■ PROBLEM REQUIREMENTS:
Exactly retype the lines from the top of the data through the line containing "const V = (s, h, w)", leaving out every picture.

■ DATA SHOWN:
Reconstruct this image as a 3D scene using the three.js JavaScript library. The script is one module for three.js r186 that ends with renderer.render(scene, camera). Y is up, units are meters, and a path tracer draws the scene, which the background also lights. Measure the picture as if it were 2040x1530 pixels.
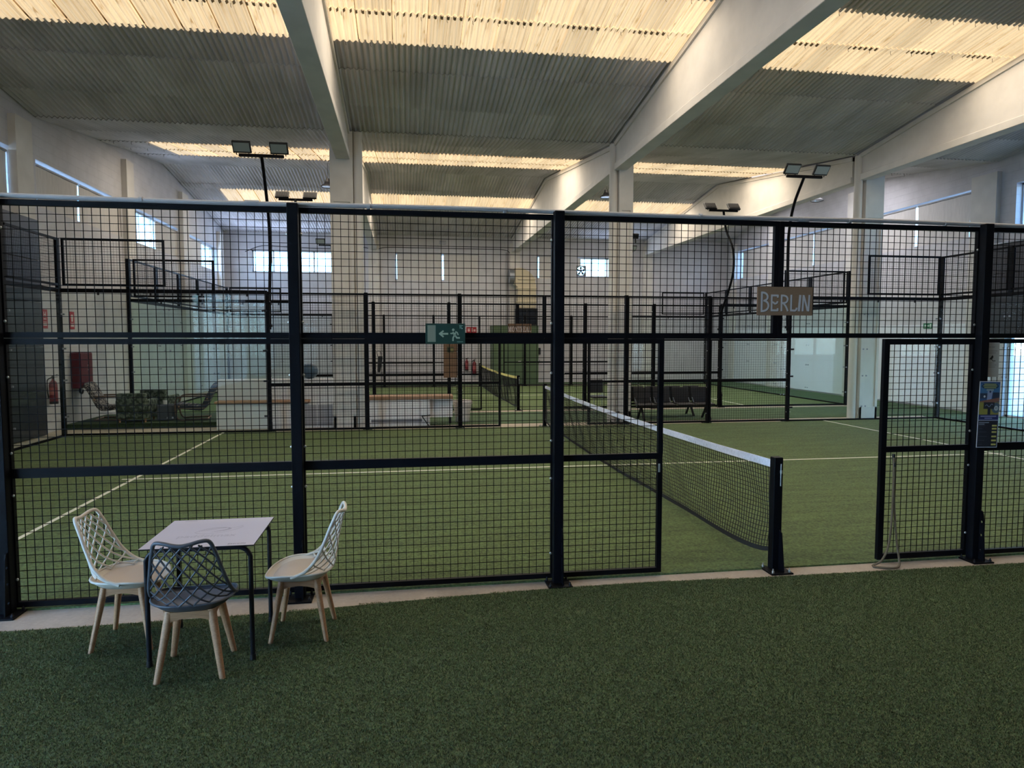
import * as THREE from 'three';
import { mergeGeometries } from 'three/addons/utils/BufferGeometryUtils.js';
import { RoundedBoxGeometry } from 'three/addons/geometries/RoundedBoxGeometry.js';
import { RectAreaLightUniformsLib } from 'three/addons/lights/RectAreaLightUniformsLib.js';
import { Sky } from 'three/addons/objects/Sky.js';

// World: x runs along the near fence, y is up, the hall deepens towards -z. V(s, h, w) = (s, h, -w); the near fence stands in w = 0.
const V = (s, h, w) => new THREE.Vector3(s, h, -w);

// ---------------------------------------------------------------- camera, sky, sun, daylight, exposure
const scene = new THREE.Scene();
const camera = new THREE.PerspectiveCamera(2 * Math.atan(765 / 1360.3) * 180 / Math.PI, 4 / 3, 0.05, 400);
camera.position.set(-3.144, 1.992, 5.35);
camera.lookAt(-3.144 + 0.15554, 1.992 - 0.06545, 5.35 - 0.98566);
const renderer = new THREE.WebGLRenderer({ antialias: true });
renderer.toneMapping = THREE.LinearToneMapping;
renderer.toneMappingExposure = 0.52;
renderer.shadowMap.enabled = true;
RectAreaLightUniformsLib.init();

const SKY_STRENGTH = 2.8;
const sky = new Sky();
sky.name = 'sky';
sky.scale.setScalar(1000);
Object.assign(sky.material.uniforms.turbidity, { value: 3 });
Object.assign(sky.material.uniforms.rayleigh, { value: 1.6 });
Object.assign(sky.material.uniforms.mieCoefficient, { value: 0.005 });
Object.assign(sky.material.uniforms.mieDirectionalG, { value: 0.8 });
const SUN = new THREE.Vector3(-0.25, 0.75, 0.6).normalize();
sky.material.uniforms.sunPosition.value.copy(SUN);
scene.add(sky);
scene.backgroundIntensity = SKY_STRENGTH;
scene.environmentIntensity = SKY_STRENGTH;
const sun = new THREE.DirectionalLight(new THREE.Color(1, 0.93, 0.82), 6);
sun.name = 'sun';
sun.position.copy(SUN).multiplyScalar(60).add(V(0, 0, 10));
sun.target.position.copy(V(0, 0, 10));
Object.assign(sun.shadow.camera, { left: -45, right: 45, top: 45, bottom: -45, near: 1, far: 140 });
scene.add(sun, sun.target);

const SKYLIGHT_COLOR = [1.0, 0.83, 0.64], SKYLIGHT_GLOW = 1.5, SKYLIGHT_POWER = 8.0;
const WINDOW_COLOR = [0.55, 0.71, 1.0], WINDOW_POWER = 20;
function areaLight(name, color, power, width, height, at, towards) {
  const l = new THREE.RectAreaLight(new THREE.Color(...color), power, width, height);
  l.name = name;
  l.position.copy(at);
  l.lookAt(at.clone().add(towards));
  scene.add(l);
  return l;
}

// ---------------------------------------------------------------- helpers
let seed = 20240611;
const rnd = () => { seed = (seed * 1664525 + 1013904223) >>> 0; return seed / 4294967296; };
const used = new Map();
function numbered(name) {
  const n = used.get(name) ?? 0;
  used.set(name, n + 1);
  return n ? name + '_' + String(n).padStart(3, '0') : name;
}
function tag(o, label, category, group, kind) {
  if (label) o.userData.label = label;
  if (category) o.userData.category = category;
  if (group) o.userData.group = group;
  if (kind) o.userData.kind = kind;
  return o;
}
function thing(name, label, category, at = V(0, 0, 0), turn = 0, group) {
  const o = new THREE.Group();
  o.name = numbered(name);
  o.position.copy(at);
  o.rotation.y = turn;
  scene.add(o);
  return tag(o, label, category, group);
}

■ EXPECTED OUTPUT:
Reconstruct this image as a 3D scene using the three.js JavaScript library. The script is one module for three.js r186 that ends with renderer.render(scene, camera). Y is up, units are meters, and a path tracer draws the scene, which the background also lights. Measure the picture as if it were 2040x1530 pixels.
import * as THREE from 'three';
import { mergeGeometries } from 'three/addons/utils/BufferGeometryUtils.js';
import { RoundedBoxGeometry } from 'three/addons/geometries/RoundedBoxGeometry.js';
import { RectAreaLightUniformsLib } from 'three/addons/lights/RectAreaLightUniformsLib.js';
import { Sky } from 'three/addons/objects/Sky.js';

// World: x runs along the near fence, y is up, the hall deepens towards -z. V(s, h, w) = (s, h, -w); the near fence stands in w = 0.
const V = (s, h, w) => new THREE.Vector3(s, h, -w);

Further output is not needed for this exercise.